Onderlinge afstemming
Bij de zorg aan een ggz-cliënt kunnen ook verschillende zorgverleners betrokken zijn, bijvoorbeeld verpleegkundigen, psychologen, verslavingsartsen en psychiaters. Goede onderlinge afstemming is belangrijk. Ook moet voor iedereen duidelijk zijn welke zorgverlener welke rol in het zorgproces heeft.
Het kwaliteitsstatuut verbetert deze afstemming en schept duidelijkheid door twee aparte rollen te omschrijven: 1. de zorgverlener die vaststelt wat het probleem van de cliënt is en wat de behandeling moet zijn (‘indicerend regiebehandelaar’) en 2. de zorgverlener die de zorg aan de cliënt geeft en organiseert (‘coördinerend regiebehandelaar’).
Vaardigheden
Per situatie is aangegeven welke vaardigheden de indicerend en coördinerend regiebehandelaar moeten hebben.

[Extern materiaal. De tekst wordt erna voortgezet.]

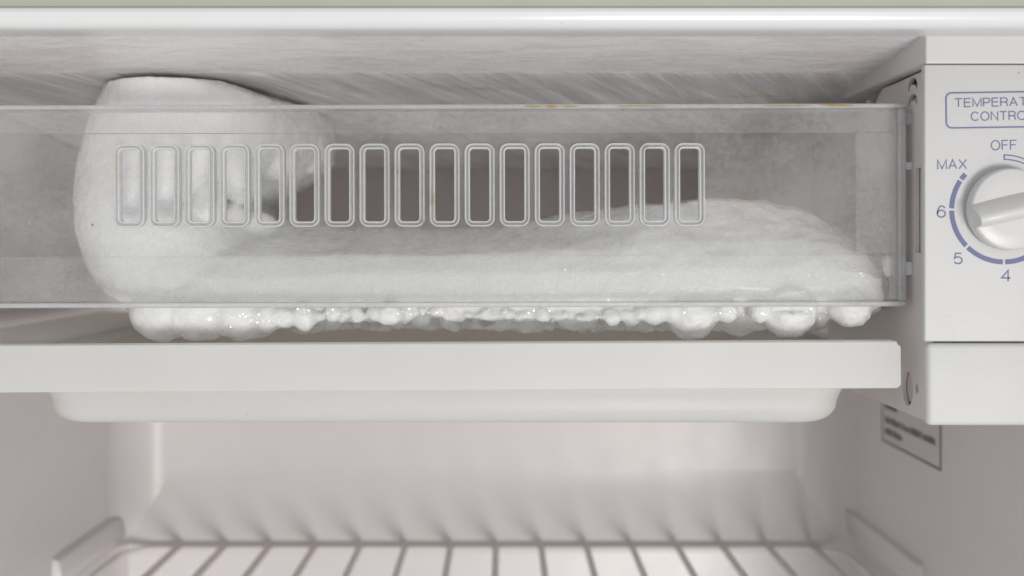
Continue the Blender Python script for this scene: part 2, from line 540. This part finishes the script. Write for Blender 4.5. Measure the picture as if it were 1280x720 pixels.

Verpleegkundig specialisten en verslavingsartsen kunnen bijvoorbeeld indicerend regiebehandelaar zijn in categorie B en coördinerend regiebehandelaar in categorie C. Door deze indeling kunnen meer zorgverleners dan nu de rol van indicerend of coördinerend regiebehandelaar vervullen.
Kwaliteitskader
Zorgaanbieders in de ggz moeten het kwaliteitsstatuut voor 1 januari 2022 invoeren. Samen met de zorgstandaarden heeft het veld nu handvatten voor de behandeling van cliënten en voor de organisatie van de zorg.
Een overkoepelend Kwaliteitskader, dat omschrijft wat de randvoorwaarden voor goede zorg zijn en door de hele sector wordt gedragen, is er daarmee nog niet. De Kwaliteitsraad van het Zorginstituut adviseert daarom een stuurgroep te vormen die hiermee aan de slag gaat. Bij de uitwerking en invoering van de afspraken uit het Kwaliteitskader Intensive Care bleek zo’n stuurgroep succesvol.
Lerende netwerken
Tot slot krijgt de ggz de opdracht om lerende netwerken te vormen. Iedere regiebehandelaar moet minimaal twee keer per jaar reflecteren met ten minste vier andere behandelaren uit ten minste twee verschillende disciplines (beroepsgroepen, red.). Zo moeten ze een lerend netwerk opbouwen.